US cotton futures lost 2.5 percent of the value by the close on Friday, as price momentum stalled following a near 30-cent rally in front of the government's final estimate of 2010/2011 crop. "Why the hell were we up in the first place?," asked Jobe Moss of MCM Inc in Lubbock, Texas.
"There's nothing about the old crop that we don't know." The US Department of Agriculture's monthly supply/demand report cut the estimate of the US cotton crop by 215,000 (480-lb) bales to 18.1 million bales, while raising domestic consumption by 100,000 bales.
These adjustments dropped ending stocks to an all-time low at 1.6 million bales, equivalent to 8 percent of total usage, Mike Stevens, an independent analyst in Louisiana said in a daily market comment. "This just reinforces the fact that we are out of cotton. It also keeps us aware that should production problems develop most anywhere, prices could explode once again," he said. The key May cotton contract on ICE Futures US tumbled 5.25 cents or 2.5 percent to settle at $2.0297 per lb, near the lower half of its $2.0125 to $2.1240 session range.
Dealers cited profit-taking from the near 30-cent run-up in prices this week. The new-crop December cotton contract edged up 0.14 cent to $1.3808. Total volume traded in the cotton market was around 27,700 lots, about 16 percent above the 30-day norm, Thomson Reuters preliminary data showed. The level of investor interest remained firm, poking above 200,000 lots for the first time since early February, ICE Futures US data showed.
Last month, the benchmark May contract shot to an all-time high at $2.197 per lb, driven by tighter global supplies and concerns that plantings in the United States could be reduced further if a drought in Texas caused by the La Nina weather pattern worsened. The USDA crop report reinforced market-wide perceptions of a tighter supply base in the United States.
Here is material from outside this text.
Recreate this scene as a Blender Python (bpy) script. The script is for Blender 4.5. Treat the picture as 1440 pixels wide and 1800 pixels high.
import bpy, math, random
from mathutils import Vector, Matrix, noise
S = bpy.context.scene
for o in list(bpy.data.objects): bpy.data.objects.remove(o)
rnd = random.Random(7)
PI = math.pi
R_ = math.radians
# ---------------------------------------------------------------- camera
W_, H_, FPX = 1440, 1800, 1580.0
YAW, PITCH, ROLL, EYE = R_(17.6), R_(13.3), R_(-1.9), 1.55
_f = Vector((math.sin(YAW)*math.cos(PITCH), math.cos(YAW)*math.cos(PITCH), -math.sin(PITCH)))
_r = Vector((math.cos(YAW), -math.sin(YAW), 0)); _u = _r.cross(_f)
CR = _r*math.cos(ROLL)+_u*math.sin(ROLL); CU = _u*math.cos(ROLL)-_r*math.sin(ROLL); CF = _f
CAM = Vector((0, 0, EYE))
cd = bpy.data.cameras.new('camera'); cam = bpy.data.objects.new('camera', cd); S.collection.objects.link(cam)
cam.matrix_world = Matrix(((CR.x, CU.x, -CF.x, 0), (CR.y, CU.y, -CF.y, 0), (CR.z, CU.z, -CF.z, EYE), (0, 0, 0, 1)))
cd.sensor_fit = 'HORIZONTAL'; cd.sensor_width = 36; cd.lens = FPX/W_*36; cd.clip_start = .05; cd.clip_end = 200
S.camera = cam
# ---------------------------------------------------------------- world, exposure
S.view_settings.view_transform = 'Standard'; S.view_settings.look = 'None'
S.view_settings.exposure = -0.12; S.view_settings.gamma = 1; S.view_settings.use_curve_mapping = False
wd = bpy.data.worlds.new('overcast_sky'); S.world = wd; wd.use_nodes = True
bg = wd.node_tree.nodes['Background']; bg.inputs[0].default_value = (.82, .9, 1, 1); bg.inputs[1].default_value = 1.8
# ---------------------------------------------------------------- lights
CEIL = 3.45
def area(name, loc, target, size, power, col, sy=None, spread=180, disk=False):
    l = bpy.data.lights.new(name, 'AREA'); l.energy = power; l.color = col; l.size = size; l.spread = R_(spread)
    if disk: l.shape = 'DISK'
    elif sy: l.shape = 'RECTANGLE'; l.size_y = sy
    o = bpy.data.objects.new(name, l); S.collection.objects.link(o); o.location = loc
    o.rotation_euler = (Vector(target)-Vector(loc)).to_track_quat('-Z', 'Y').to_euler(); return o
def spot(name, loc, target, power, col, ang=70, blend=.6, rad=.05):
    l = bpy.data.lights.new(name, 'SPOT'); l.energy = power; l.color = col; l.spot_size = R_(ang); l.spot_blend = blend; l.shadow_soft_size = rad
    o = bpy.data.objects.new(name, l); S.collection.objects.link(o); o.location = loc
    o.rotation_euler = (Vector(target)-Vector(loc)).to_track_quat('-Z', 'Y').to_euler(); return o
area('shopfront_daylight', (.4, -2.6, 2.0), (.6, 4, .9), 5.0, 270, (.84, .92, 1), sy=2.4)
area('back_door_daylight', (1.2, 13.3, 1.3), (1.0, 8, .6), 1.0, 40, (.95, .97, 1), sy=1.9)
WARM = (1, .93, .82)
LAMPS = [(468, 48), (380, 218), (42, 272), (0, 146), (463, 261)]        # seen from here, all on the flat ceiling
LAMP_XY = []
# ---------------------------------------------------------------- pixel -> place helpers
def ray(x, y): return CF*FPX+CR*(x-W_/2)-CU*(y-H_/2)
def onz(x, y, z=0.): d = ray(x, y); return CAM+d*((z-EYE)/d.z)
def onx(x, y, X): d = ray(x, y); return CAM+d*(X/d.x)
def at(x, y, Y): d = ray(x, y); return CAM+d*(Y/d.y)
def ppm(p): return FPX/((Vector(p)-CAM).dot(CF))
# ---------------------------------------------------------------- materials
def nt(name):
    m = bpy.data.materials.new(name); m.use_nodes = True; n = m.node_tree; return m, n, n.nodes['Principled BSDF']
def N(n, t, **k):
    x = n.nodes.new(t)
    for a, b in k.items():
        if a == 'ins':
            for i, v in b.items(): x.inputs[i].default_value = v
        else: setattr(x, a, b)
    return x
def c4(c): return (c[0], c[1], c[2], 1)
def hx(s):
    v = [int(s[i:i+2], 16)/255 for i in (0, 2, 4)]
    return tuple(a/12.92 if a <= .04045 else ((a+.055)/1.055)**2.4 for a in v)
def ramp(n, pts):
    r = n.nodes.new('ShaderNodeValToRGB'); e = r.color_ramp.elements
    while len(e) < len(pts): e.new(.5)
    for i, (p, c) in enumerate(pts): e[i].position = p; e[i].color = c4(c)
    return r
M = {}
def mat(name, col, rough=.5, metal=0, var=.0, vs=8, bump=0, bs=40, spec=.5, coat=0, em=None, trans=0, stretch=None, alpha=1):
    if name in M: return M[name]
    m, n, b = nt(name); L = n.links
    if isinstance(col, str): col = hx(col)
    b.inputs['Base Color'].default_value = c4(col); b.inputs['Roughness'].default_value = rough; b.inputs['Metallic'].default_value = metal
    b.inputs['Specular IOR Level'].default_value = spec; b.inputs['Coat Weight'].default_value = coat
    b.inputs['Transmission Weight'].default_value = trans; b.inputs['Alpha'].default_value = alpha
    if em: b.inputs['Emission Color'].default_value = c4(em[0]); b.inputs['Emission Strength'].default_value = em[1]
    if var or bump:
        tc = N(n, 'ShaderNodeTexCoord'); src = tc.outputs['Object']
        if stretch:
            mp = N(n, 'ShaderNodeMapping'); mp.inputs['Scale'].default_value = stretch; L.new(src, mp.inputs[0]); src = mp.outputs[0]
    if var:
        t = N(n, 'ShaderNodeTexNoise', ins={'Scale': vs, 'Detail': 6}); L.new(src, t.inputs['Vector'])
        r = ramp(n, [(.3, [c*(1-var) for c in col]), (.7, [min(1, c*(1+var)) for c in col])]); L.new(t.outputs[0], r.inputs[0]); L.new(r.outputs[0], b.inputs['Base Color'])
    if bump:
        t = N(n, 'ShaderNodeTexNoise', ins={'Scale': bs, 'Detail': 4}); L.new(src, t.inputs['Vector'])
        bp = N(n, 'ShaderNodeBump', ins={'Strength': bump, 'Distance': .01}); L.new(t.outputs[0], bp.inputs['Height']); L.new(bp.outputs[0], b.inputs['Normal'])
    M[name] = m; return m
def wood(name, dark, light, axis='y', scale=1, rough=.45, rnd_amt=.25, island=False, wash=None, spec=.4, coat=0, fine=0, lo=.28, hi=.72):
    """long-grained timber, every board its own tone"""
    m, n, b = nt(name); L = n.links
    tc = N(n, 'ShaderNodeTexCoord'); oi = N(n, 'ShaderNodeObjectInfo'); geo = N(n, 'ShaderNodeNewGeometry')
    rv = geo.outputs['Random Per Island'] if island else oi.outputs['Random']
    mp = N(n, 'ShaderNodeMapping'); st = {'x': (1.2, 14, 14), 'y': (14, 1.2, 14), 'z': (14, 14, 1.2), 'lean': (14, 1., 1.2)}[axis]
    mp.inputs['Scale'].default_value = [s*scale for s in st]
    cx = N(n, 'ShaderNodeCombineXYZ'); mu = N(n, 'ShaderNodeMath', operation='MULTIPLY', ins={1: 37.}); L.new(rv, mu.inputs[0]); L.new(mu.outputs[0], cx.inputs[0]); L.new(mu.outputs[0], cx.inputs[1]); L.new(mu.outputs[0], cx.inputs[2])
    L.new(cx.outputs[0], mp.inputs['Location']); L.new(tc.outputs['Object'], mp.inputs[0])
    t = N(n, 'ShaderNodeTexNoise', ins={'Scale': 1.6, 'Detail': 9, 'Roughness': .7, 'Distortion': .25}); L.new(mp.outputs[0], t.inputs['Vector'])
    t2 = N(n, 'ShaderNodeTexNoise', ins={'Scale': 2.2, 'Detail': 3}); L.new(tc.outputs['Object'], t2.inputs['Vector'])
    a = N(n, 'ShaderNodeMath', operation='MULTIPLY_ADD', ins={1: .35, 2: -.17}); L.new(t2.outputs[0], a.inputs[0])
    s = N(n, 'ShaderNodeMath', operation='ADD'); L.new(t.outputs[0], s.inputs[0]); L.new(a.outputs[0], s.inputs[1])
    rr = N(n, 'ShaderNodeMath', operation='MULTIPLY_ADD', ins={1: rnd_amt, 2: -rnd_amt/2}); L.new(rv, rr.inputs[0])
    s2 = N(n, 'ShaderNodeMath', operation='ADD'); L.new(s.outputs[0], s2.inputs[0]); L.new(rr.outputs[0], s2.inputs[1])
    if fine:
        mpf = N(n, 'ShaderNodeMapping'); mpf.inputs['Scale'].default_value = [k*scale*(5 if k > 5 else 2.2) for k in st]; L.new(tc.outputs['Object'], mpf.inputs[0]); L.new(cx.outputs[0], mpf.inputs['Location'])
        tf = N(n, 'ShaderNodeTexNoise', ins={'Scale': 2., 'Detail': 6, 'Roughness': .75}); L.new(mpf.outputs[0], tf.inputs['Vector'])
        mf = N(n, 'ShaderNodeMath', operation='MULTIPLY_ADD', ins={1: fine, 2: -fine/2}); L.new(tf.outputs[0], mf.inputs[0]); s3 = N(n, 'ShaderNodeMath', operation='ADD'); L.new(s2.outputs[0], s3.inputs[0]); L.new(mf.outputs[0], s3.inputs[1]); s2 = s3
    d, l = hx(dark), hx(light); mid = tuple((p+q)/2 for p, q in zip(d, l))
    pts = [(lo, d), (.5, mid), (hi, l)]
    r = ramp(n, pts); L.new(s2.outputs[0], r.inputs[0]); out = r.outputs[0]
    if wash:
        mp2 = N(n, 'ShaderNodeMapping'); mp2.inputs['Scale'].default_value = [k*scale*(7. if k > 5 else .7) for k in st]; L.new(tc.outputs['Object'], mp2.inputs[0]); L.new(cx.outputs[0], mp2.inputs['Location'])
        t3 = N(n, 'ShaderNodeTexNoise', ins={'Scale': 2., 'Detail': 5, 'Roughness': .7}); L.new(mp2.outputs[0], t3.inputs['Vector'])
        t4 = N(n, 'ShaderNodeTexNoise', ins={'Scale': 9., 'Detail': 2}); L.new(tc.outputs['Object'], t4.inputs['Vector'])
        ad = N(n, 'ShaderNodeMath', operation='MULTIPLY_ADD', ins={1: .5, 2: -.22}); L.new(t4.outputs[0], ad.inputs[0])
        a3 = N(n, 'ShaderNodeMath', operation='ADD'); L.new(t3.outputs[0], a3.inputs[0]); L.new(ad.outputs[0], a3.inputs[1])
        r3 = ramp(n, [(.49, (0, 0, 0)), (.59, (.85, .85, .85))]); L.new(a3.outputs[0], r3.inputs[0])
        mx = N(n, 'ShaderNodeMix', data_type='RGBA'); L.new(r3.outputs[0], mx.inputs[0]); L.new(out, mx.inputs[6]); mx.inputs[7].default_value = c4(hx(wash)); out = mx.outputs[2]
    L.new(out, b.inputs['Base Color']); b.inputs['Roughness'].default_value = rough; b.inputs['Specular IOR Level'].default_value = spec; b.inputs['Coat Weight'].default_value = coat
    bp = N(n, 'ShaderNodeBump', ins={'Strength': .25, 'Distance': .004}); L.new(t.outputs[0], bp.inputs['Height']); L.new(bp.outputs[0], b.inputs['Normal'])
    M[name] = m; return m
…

Texas is expected to plant about half of the US cotton crop. USDA also reduced world 2010/11 cotton ending stocks to 41.55 million (480-lb) bales from 42.33 million last month and raised world 2010/11 cotton consumption to 117.12 million bales against 116.61 million bales. Looking ahead, traders await the first estimates for the 2011/12 cotton season in the USDA's May production report. The market has already digested the USDA's estimate of US cotton sowings and players are keeping an eye on the very dry conditions in the top growing area of Texas, which is expected to plant about half of the US cotton crop.